Frackman: It gave me a videotape of myself arguing in the Ninth Circuit, which I have never looked at. But I intend to pass it onto my grandchildren when I have them.

Chuck D: Lars brought his two sons out to a concert we played in Aspen. We talked. It was a good talk.

Ritter: The saddest thing was not being able to use Napster. Why? Because of principle. Because it would be. Fucking. Stupid. I was not going to be the guy — and no one on my team would be the guy — that sunk the company for potentially infringing. There’s a whole avenue of legal shit that could be foisted on us, and was, for using it.

Aydar: The early days are where the fond memories are. Work was fun for us. It’s hard to look beyond the work because it was fun for us.

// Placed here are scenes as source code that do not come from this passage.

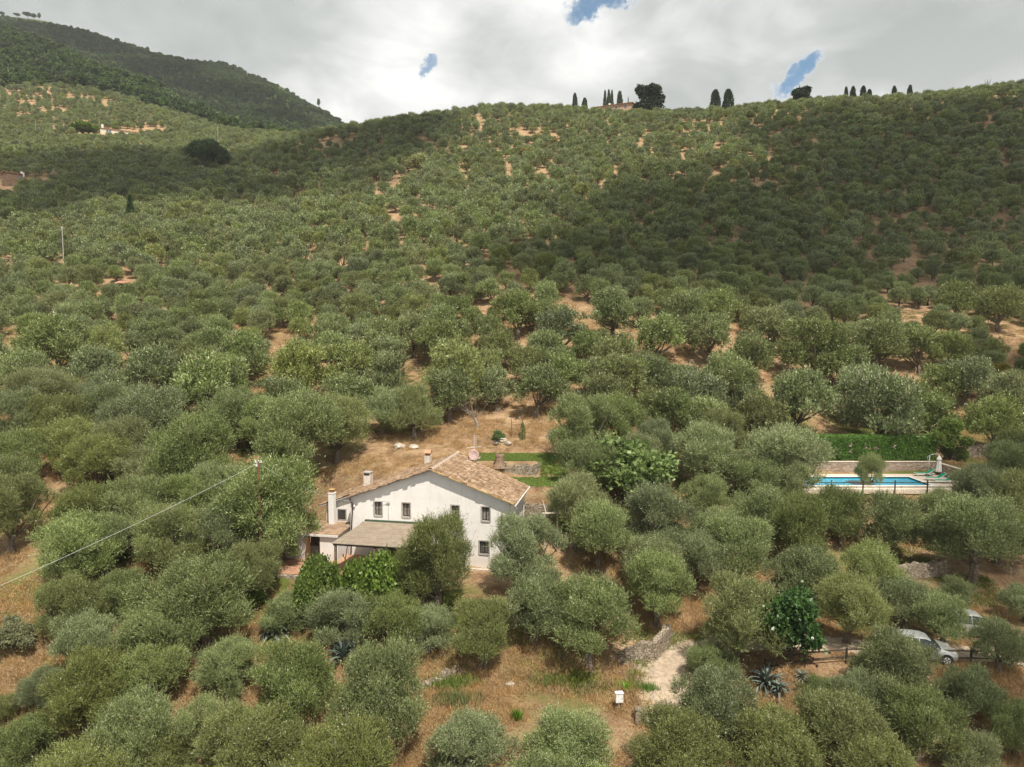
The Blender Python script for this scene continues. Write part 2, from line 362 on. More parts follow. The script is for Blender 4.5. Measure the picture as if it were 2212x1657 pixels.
# ------------------------------------------------------------------ terrain
rng = np.random.default_rng(7)
def make_noise(seed, n=64):
    g = np.random.default_rng(seed).random((n, n))
    def f(x, y, s):
        x = np.asarray(x, float)/s; y = np.asarray(y, float)/s
        xi = np.floor(x).astype(int); yi = np.floor(y).astype(int); fx = x-xi; fy = y-yi
        fx = fx*fx*(3-2*fx); fy = fy*fy*(3-2*fy)
        a = g[xi % n, yi % n]; b2 = g[(xi+1) % n, yi % n]; c2 = g[xi % n, (yi+1) % n]; d2 = g[(xi+1) % n, (yi+1) % n]
        return (a*(1-fx)+b2*fx)*(1-fy)+(c2*(1-fx)+d2*fx)*fy-.5
    return f
NA, NB = make_noise(3), make_noise(11)
YR = np.array([4, 25, 33, 38, 42, 46, 50, 54, 58, 62, 68, 74, 80, 88, 105.])
NEAR = {0: [-18,-12,-9,-6.5,-4,-1,1.3,3,4.5,5.8,7.7,9.2,10.7,12.7,17.3],
        300: [-18,-12,-9,-6.5,-4.2,-2.2,-.6,1.6,3,4.5,6.6,8.2,9.7,11.8,16.5],
        600: [-18,-12,-9,-6.5,-4.4,-2.8,-.6,.5,2,3.8,5.8,7.5,9.2,11.2,16.6],
        900: [-18,-11.5,-8.2,-6,-4.4,-3,-.8,.2,1.8,4.2,5.8,7.6,9.4,12,18],
        1200: [-17,-11,-7.6,-5.7,-4.6,-3.3,-1.2,-.2,2.2,4.4,5.5,7.4,9.3,12,18.5],
        1500: [-16,-10.8,-7.3,-5.2,-4.4,-3.6,-2.2,-1.2,-.2,1.4,3.3,5,6.6,9.5,17],
        1840: [-15,-10.3,-7,-4.6,-2.5,-2.3,-1.8,-1.4,-.8,.2,2,2.3,3.8,6,13],
        2212: [-15,-10,-6.5,-4,-2,-1.9,-1.7,-1.2,-.2,.9,2.6,3.6,4.6,6.4,13.6]}
FAR = {0: [(120,690),(170,540),(240,425),(330,320),(400,265),(470,200),(560,125),(640,62),(740,90),(1000,46),(1300,70)],
       150: [(120,692),(170,545),(240,430),(330,325),(400,278),(470,215),(550,150),(620,108),(740,140),(850,110),(1000,62),(1300,85)],
       330: [(120,692),(170,545),(240,432),(330,332),(400,288),(460,240),(530,200),(590,180),(690,225),(800,180),(1000,118),(1300,145)],
       475: [(120,692),(170,545),(240,432),(330,337),(400,297),(450,275),(510,260),(600,300),(750,240),(1000,147),(1300,175)],
       600: [(120,690),(170,543),(240,428),(330,325),(380,306),(430,300),(520,330),(700,280),(1000,188),(1300,215)],
       740: [(120,680),(170,525),(220,430),(280,350),(360,290),(450,330),(700,315),(1000,268),(1300,290)],
       880: [(120,664),(170,500),(220,410),(280,335),(365,268),(450,320),(700,370),(1300,420)],
       1106: [(120,642),(170,492),(220,405),(280,328),(365,241),(450,290),(700,380),(1300,430)],
       1280: [(120,648),(170,492),(220,404),(280,328),(370,252),(450,300),(700,380),(1300,430)],
       1420: [(120,662),(170,492),(220,403),(280,326),(365,256),(450,300),(700,380),(1300,430)],
       1600: [(120,680),(170,505),(220,408),(280,322),(355,246),(450,300),(700,380),(1300,430)],
       1775: [(120,700),(170,530),(220,415),(270,322),(345,227),(450,300),(700,380),(1300,430)],
       1900: [(120,700),(170,545),(220,418),(270,312),(340,225),(450,300),(700,380),(1300,430)],
       2103: [(120,690),(170,560),(220,415),(270,300),(335,206),(450,290),(700,380),(1300,430)],
       2212: [(120,690),(170,562),(220,415),(270,295),(335,196),(450,290),(700,380),(1300,430)]}
YG = np.concatenate([np.exp(np.linspace(np.log(4), np.log(115), 90)), np.exp(np.linspace(np.log(118), np.log(1500), 110))])
US = np.array(sorted(set(NEAR) | set(FAR)), float)
def pchip(x, y, q):
    x = np.asarray(x, float); y = np.asarray(y, float); h = np.diff(x); dl = np.diff(y)/h; m = np.zeros(len(x))
    ok = dl[:-1]*dl[1:] > 0
    m[1:-1][ok] = 2*dl[:-1][ok]*dl[1:][ok]/(dl[:-1][ok]+dl[1:][ok]); m[0] = dl[0]; m[-1] = dl[-1]
    i = np.clip(np.searchsorted(x, q)-1, 0, len(x)-2); t_ = np.clip((q-x[i])/h[i], 0, 1); t2 = t_*t_; t3 = t2*t_
    return (2*t3-3*t2+1)*y[i]+(t3-2*t2+t_)*h[i]*m[i]+(-2*t3+3*t2)*y[i+1]+(t3-t2)*h[i]*m[i+1]
nk = np.array(sorted(NEAR)); nz = np.array([NEAR[k] for k in nk])
cols = []
for u in US:
    near = [np.interp(u, nk, nz[:, j]) for j in range(len(YR))]
    fy = [p[0] for p in FAR[u]] if u in FAR else None
    if fy is None:
        ks = sorted(FAR); a = max(k for k in ks if k < u); b_ = min(k for k in ks if k > u); w = (u-a)/(b_-a)
        grid = np.array([120,170,220,280,345,365,400,450,560,700,1000,1300.])
        def zc(k): return pchip([p[0] for p in FAR[k]], [CZ+zY(p[1])*p[0] for p in FAR[k]], grid)
        fy = list(grid); fz = list(zc(a)*(1-w)+zc(b_)*w)
    else: fz = [CZ+zY(p[1])*p[0] for p in FAR[u]]
    cols.append(pchip(np.concatenate([YR, fy, [1700]]), np.concatenate([near, fz, [fz[-1]-120]]), YG))
cols = np.array(cols)
SG = np.linspace(-1.3, 1.3, 131)
ZG = np.zeros((len(SG), len(YG)))
for j in range(len(YG)):
    zj = pchip((US-CU)/FPX, cols[:, j], np.clip(SG, (US[0]-CU)/FPX, (US[-1]-CU)/FPX))
    ZG[:, j] = zj
for _ in range(2): ZG[1:-1] = (ZG[:-2]+2*ZG[1:-1]+ZG[2:])/4
LYG = np.log(YG)
def base_z(x, y):
    x = np.asarray(x, float); y = np.maximum(np.asarray(y, float), 4.01)
    s_ = np.clip(x/y, -1.299, 1.299); fi = (s_+1.3)/2.6*130; i = np.clip(fi.astype(int), 0, 129); fi = fi-i
    ly = np.log(np.minimum(y, 1499)); j = np.clip(np.searchsorted(LYG, ly)-1, 0, len(LYG)-2); fj = (ly-LYG[j])/(LYG[j+1]-LYG[j])
    return (ZG[i, j]*(1-fi)+ZG[i+1, j]*fi)*(1-fj)+(ZG[i, j+1]*(1-fi)+ZG[i+1, j+1]*fi)*fj
def sm(a, b2, x):
    t_ = np.clip((x-a)/(b2-a), 0, 1); return t_*t_*(3-2*t_)
HY = R(10.9)
H0 = Vector((-12.96, 54.0, 0))                 # left foot of the gable wall
HW, HN = (math.cos(HY), -math.sin(HY)), (math.sin(HY), math.cos(HY))
def hw(x, y): dx = x-H0.x; dy = y-H0.y; return dx*HW[0]+dy*HW[1], dx*HN[0]+dy*HN[1]
HM = Matrix.Translation(H0) @ Matrix.Rotation(-HY, 4, 'Z')
def rectm(a, b2, a0, a1, b0, b1, e, eb=None):
    """mask of a rectangle with a soft edge e outside of it (eb: softness at the far side)"""
    eb = eb or e
    return sm(a0-e, a0, a)*sm(a1+e, a1, a)*sm(b0-e, b0, b2)*sm(b1+eb, b1, b2)
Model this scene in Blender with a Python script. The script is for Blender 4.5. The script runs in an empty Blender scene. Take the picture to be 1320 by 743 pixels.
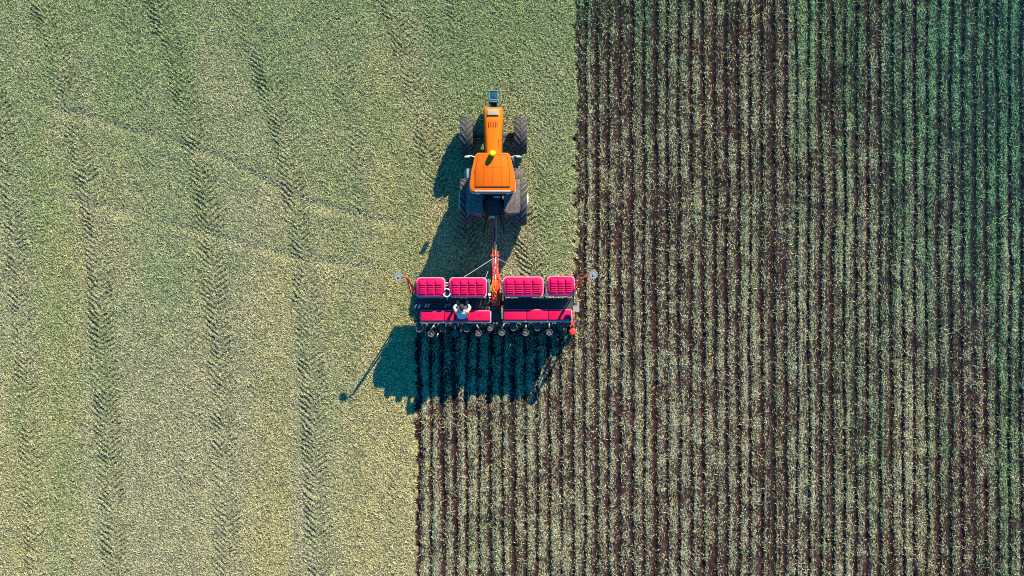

It’s hard to replicate. You’ve got some skills and talent. You’re making an impact with these people who are your friends.

Ritter: I’ve often likened it to that epic bender in college. You go out and rage and you party and there’s all this crazy shit that you’re seeing. People doing crazy shit, and you’re a rock star for a night. And then you come home. And you wake up at 1 o’clock in the afternoon the next day. And you slap your forehead with this killer headache. And you groan, oh what just happened? And the experience alone is the value for me.

Richardson: I remember talking to Shawn Fanning later. After everything, after they’d gone bankrupt. And I said, “God, just maybe if we had done some stuff differently, we could have made it.” And he said, “Eileen, we didn’t stand a chance. There was no way on earth that the RIAA was not going to make an example out of us. They had to.”

Rosen: I guess I would be surprised if the overarching sentiment for a retrospective of Napster wouldn’t be regret, from all sides. Many would argue nothing has been as cool since, right?